A view you don’t often see

Why do you folks hate capitalism?

:wink:

Unless you’re Peg Entwhistle, anyway…

I’m just waiting for somoene to use lasers to paint the Pepsi logo on the new moon.

I hate the practice of selling the naming rights to public buildings. I HATE having to call the local sports arena “Safeco Field.” Hate it hate it hate it hate it.

But not as much as stickers on apples.

At this point in history, my particular ire is reserved for various forms of internet advertising.

#1: popups that immediately center themselves on the screen, blocking out whatever you actually came there to see, and forcing you to hunt around in the ad itself for the X=Close command.

#2: Sites that give you the first page of an article… and then require you to watch a little commercial in order to access the remainder of the material.

I make a list of things I will never, never, never buy, use, finance, or patronize, and companies that use those forms of advertising are right at the top.

Heinlein’s novella The Man Who Sold the Moon chronicles D.D. Harriman’s efforts to send a man to the moon; one of his fund-raising strategies involved meeting with the head of a popular soft drink company (presumably Coca-Cola) and implying that he was in negotiations with his chief competitor to have the competitor’s logo (6+, an obvious reference to 7 Up) displayed on the moon in luminescent dust. The point was made that this could not be done with the [Coca-Cola] logo and still be legible from Earth, but Harriman would be willing to drop negotiations with [6+] if [Coca-Cola] was willing to outbid them.

You still get pop-ups??? :confused: :confused: What kind of crappy browser doesn’t automatically block pop-ups?

Uncannily, this was my first thought exactly, but I didn’t want anybody to accuse me of threatening terrorism, so I left it out of the OP. You got spunk, Larry MuddI HATE SPUNK!!! No, just kidding, I like spunk, but only in a figurative sense. :eek:

That sounds about right, but I think he used the idea in a short story, too.

The story that I’m (not) remembering centered on an experiment concerning the dispersal of luminescent dust from the moons surface.

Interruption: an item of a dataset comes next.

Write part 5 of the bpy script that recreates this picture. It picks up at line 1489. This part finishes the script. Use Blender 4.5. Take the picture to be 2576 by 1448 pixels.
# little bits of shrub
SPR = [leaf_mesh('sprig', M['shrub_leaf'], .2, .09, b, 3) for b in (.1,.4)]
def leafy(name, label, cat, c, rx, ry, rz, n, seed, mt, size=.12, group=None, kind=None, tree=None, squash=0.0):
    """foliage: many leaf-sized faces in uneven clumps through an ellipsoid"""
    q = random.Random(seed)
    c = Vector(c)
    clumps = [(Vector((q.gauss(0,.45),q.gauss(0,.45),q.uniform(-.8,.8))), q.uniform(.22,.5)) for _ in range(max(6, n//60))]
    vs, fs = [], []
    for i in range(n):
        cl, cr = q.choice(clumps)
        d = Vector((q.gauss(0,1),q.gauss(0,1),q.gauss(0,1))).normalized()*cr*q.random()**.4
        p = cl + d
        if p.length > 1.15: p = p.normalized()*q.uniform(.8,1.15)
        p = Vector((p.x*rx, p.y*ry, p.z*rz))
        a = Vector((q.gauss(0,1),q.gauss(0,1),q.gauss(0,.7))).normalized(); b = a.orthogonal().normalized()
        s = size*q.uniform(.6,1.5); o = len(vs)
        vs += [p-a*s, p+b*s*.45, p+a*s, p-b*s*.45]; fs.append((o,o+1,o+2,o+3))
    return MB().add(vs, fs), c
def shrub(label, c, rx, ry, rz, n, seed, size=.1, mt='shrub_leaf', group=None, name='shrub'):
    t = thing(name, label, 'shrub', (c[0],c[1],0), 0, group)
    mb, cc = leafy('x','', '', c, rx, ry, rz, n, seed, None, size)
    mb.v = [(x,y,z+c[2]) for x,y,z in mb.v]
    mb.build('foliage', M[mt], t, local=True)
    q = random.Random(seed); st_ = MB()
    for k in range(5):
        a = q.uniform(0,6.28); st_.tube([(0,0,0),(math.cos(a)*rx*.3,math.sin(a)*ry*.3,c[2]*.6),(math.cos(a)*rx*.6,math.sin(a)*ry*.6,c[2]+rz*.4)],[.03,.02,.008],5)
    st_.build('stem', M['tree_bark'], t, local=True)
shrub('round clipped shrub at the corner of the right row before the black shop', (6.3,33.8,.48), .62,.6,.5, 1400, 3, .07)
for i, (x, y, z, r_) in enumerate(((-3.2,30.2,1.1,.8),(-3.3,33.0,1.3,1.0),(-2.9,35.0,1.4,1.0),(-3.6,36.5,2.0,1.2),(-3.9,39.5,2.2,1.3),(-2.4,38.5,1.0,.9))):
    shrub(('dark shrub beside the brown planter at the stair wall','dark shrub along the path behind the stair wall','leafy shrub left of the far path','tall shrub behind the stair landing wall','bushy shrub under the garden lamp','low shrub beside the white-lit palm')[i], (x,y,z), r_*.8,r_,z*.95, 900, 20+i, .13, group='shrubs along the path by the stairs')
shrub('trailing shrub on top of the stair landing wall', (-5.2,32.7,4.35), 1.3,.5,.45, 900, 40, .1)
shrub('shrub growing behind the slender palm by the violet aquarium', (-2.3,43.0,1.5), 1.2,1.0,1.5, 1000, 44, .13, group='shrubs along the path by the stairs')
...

In the last paragraph, it’s revealed that advertising executives have bribed some of the people involved with the experiment to introduce a stencil-like grid into the issuing device, bearing their corporate logo. It’s mentioned that one letter is fudged, the loop of an “l” kind of smudging together, but that the distinctive cursive script was so familiar to everyone that it didn’t really matter. Then some observation that the inside people responsible would never work in the industry again, but that in all likelihood they wouldn’t have to…

Speaking of The Man Who Sold The Moon, here’s a little quote from the script of a psychedelic/cut-up animation project I’ve been working on, off and on, for about ten years:

cuauhtemoc, I think that the conditional nature of my statement keeps it from actually being a threat of terrorism, because I’m confident that anyone actually evil enough to consider getting behind such a scheme would surely be recognized as such very early on and suffocated by their mother.

I heard that naming rights to the earth are available to the highest bidder. :smiley:

Well I’m taking up biochemistry just to play it safe.

You’re conflating two stories:

First is a Robert A. Heinlein one: The Man Who Sold The Moon, where the protagonist sells advertising rights to the moon’s surface to a company that wouldn’t be able to use it for their logo, so that their competitor can’t put their distincitive logo across the moon, where it would be recognized across the globe.

The second is an Arthur C. Clarke story: I can’t recall the title, but there was to be a test involving sodium ions being sent into the high atmosphere. The distinctive curly letters were there, but not permanently. As the dust dissipated the message was lost. Clarke made a point about how the scientific findings of the experiment wouldn’t be harmed at all… the ions were still flourescing as they were supposed to. But he also pointed out that the crew member who did it got a GREAT retirement bonus.